Despite playing a critical role in enabling America’s obesity epidemic, fast food chains have recently announced attempts to make their product seem healthier — a number of new menu items that may substitute whole grain for white or turkey for red meat. But for many of these companies, the rebranding is superficial:

Panda Express: Customers at Panda Express will have two rice choices: Steamed white rice or fried brown rice (brown rice has more nutritional value) Chief Marketing Officer Glenn Lunde described how Panda Express hopes to avoid shocking customers. “If you just sell steamed brown rice, you’re not going to sell that much.” He added, “Aren’t we fabulous?”

Taco Bell: The chain that popularized Doritos Locos Tacos announced it would make 20 percent of its meals meet nutritional guidelines, but not before 2020.

Burger King: Burger King’s limited time turkey burger is its attempt at a “game-changer” healthier option. It still weighs in at 530 calories.

McDonalds: McDonalds’ new McWrap uses a green label to trick customers into thinking it’s healthier. Its “healthy” Egg White Delight is 40 calories less than the original and complete with bacon and cheese.
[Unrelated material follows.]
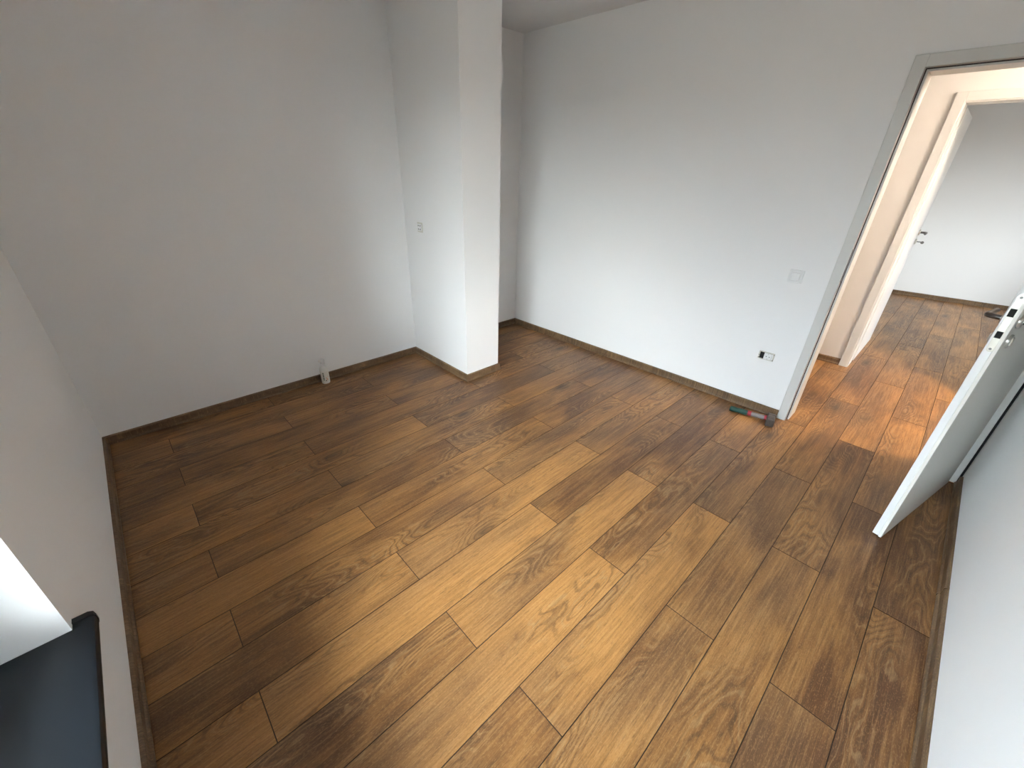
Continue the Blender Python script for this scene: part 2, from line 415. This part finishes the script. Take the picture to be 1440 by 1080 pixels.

Many executives say they are hesitant to make any major changes, because they expect healthy foods to taste bad and perform poorly. Huffington Post’s Joe Satran described the motivation for the incremental change: Chains add new items “to make consumers think of their restaurants as healthy — or at least not gratuitously unhealthy — and, by extension, OK to visit. In other words, healthy menu items are marketing tools. Like any other new product introduction, they bring attention to the chain; unlike, say, Cool Ranch Doritos Tacos, they shift perception of the brand toward virtue.”

Of course, the problem is not limited to fast food, with sugary drink brands suddenly advertising their nutrition. At least now consumers will have more information to make healthier choices. Obamacare requires chains with more than 20 locations to post calorie counts on their menus.